ARNCE/HAM-64 Text Encoding

ARNCE (Amateur Radio Numeric Callsign Encoding), also known as HAM-64, is a compact encoding for short alphanumeric strings. It packs up to 12 characters into 2, 4, 6, or 8 bytes, making it well suited for identifiers that must fit in constrained fields.

UMSH uses ARNCE/HAM-64 for:

  • Operator callsign (packet option 4) — identifies the originating operator under amateur radio rules
  • Station callsign (packet option 7) — identifies the transmitting station, updated by repeaters during forwarding
  • Region codes (packet option 11) — IATA airport codes encoded as 2-byte ARNCE values (e.g.
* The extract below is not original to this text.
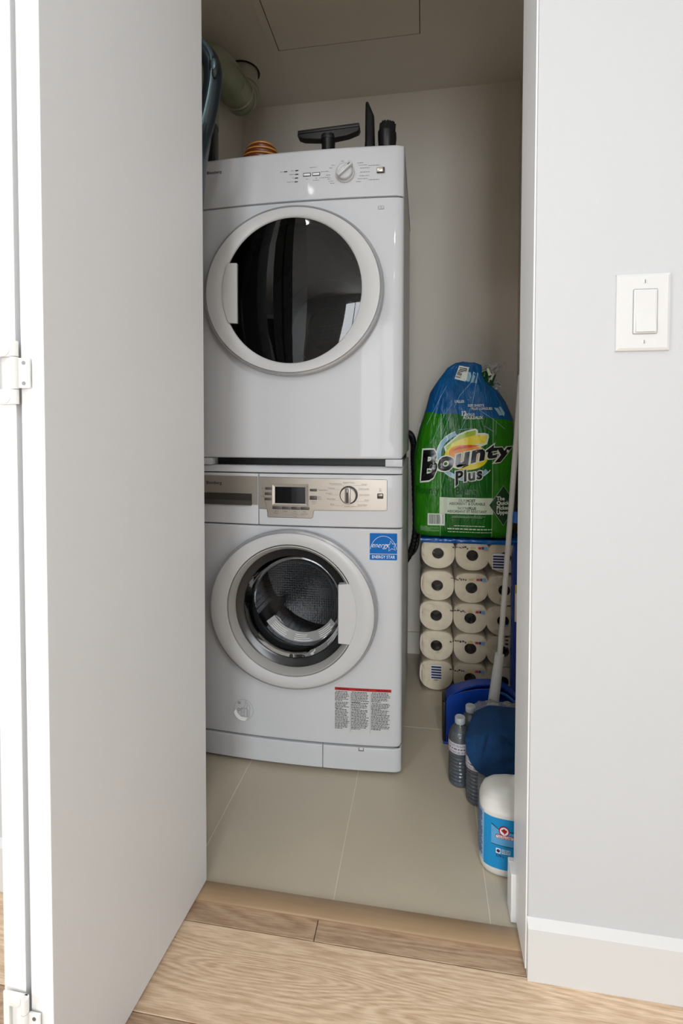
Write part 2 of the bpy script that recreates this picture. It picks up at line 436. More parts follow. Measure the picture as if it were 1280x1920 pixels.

SJC → 0x7853)

UTF-8 Strings

All human-readable text in UMSH — message bodies, node names, sender handles, room descriptions — is encoded as UTF-8. String length is determined by context:

  • Inside a CoAP-style option, the option’s length field defines the string boundary.
  • As trailing data after a 0xFF marker, the string extends to the end of the payload (or to the start of a trailing signature).
  • In node identity payloads, the node name is NUL-terminated (0x00).

Base58 Encoding

Public keys and channel keys in human-facing contexts (URIs, QR codes) are encoded using Base58. This avoids visually ambiguous characters (0/O, l/1) and produces compact, copy-paste-friendly strings.

See URI Formats for the defined URI schemes.